Por tanto, las consecuencias directas del terrorismo nacionalista durante sus más de tres décadas de existencia han tenido un coste del orden de 38,4 millones de euros al año por las destrucciones ocasionadas, y otro que es difícil de establecer, aunque seguramente no habrá sobrepasado un techo de 24 millones de euros anuales, por la transferencia coactiva de recursos. La significación económica de estas cifras -que equivalen a un exiguo 0,15 por 100 del PIB del País Vasco- no la da, sin embargo, su cuantía, sino el hecho de que, a partir de ellas, se han ocasionado daños indirectos de mucha más importancia en el sistema productivo de la región. Tales daños se configuran a partir de la influencia que el terrorismo ejerce sobre las expectativas empresariales, lo que afecta a los planes de inversión y, a través de éstos, a la generación de valor añadido.
En el caso vasco, los estudios que han abordado este tema -cuyas conclusiones no se apartan, en lo fundamental, de las obtenidas para otros países por autores como Gupta o Collier, publicadas respectivamente por el Fondo Monetario Internacional y el Banco Mundial, o las pioneras del profesor Velarde en su ensayo sobre «La economía del terror»- señalan que tanto el terrorismo como la enrarecida situación política de la región son factores que han influido negativamente sobre las decisiones de inversión de los empresarios, a la vez que han estimulado la deslocalización de sus actividades. Ambos elementos han provocado que, como han mostrado el profesor Myro y sus colaboradores, las inversiones productivas reales se hayan alejado progresivamente de su nivel potencial, de manera que, si en los años setenta su cuantía fue un 30 por ciento inferior a ese nivel, en la década siguiente este diferencial se elevó hasta el 40 por ciento, y llegó en la de los noventa hasta el 80 por ciento. Dicho de otra manera, el terrorismo ha ocasionado una insuficiencia muy importante de la inversión en el País Vasco, siendo sus efectos devastadores para la producción.
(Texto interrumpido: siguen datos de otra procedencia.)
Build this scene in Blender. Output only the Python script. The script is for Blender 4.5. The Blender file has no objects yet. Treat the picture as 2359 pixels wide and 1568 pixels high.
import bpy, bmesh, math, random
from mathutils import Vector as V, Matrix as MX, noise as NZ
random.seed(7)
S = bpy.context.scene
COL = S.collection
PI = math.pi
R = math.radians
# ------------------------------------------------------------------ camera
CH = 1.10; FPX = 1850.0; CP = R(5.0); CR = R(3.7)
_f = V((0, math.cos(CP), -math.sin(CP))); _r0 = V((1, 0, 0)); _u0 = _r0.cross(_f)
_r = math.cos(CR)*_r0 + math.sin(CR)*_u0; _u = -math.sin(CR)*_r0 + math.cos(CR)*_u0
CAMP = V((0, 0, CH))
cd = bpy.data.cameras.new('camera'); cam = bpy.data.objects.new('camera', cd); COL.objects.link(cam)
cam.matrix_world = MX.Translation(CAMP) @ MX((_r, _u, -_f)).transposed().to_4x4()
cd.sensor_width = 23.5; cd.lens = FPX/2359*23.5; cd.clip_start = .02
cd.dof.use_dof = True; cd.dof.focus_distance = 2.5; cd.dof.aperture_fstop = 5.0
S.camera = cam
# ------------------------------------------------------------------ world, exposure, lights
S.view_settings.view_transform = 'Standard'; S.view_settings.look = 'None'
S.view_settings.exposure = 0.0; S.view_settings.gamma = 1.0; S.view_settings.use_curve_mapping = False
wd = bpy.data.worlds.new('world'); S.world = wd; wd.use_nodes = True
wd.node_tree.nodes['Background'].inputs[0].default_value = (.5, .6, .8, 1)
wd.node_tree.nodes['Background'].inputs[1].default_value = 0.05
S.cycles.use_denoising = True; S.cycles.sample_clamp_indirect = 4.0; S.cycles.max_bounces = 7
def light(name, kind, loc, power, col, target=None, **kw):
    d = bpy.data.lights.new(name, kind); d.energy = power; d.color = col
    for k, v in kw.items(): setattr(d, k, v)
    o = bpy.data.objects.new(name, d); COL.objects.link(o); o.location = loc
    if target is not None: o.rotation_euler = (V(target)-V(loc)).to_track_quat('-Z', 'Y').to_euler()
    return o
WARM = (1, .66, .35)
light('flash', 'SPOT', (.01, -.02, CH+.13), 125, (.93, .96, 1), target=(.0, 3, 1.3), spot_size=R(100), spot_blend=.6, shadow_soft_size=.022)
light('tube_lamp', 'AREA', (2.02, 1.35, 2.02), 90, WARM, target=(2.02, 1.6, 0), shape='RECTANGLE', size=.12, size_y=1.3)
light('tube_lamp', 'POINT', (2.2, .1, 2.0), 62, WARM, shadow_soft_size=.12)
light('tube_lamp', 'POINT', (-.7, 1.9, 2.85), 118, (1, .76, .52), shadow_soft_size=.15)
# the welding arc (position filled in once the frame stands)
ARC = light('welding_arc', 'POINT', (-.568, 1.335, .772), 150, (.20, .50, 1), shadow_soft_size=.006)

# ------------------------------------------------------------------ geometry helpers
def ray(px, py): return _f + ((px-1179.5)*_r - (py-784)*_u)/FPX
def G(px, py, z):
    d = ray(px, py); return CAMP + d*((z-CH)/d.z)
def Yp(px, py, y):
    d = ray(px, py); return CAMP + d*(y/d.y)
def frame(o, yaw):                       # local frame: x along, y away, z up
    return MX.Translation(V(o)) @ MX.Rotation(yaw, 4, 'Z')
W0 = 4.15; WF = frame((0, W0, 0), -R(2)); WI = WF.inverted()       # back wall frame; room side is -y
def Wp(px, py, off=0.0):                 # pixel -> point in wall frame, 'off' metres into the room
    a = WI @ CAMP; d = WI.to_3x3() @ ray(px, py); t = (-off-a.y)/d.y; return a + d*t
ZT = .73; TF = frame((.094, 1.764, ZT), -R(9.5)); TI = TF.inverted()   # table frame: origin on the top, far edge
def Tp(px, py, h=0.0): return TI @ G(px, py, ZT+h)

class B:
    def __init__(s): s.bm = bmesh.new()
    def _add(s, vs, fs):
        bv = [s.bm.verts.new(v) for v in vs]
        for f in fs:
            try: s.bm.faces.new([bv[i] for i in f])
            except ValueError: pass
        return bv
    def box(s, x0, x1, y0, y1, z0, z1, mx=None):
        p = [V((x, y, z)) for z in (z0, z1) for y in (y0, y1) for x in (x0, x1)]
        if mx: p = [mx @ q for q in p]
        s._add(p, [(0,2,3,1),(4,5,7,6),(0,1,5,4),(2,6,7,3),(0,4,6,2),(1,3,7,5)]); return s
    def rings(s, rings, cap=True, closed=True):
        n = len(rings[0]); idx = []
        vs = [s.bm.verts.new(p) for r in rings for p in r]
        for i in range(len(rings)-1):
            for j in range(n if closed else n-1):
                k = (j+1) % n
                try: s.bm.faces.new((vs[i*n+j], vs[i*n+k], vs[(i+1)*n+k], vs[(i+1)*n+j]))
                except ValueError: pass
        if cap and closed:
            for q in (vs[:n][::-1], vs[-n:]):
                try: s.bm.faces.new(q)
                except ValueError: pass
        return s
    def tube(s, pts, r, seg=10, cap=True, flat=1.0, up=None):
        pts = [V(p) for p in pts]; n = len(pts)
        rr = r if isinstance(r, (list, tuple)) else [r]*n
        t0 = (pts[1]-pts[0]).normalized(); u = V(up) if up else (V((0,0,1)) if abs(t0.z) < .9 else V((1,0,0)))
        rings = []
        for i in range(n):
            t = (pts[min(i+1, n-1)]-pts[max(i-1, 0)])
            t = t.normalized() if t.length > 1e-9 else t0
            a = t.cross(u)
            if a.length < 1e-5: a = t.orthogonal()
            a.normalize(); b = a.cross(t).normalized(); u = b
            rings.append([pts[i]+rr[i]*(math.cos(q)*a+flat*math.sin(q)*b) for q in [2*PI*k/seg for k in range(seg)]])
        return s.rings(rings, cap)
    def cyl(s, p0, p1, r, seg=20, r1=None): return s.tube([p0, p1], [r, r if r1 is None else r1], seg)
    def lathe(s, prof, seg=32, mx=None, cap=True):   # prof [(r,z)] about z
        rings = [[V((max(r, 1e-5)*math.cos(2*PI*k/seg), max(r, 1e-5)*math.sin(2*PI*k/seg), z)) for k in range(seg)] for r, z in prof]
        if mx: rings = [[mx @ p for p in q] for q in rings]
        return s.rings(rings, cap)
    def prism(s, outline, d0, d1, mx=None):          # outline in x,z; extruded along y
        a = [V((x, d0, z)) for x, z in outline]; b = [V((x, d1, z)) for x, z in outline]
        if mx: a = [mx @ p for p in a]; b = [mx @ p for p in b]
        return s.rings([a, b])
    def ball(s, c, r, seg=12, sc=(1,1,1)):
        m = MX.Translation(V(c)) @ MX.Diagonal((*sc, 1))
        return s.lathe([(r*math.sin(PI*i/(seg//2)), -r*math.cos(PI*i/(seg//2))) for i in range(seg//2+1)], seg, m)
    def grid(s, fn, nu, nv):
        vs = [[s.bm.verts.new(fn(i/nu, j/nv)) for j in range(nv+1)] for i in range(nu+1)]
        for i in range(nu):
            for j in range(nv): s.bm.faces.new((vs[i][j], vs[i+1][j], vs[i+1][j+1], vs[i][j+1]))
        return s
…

Así, esta última, también ha crecido mucho menos que lo que corresponde a su nivel potencial, de manera que, sólo en la última década, han dejado de obtenerse casi 9.000 millones de euros anuales, lo que equivale a un poco más del 21 por ciento del PIB. El modelo de la economía depredadora de guerra se cierra así con una pérdida de riqueza que excede en más de 140 veces al coste directo de la muerte y la destrucción. Este último, para nuestro pesar, lo hemos sufrido sólo unos pocos, pero aquélla afecta a la totalidad de los miembros de la sociedad. Tal es la responsabilidad de quienes por miedo, ignorancia o mala fe han contribuido a financiar el terrorismo nacionalista.
Mikel Buesa es catedrático de la Universidad Complutense de Madrid.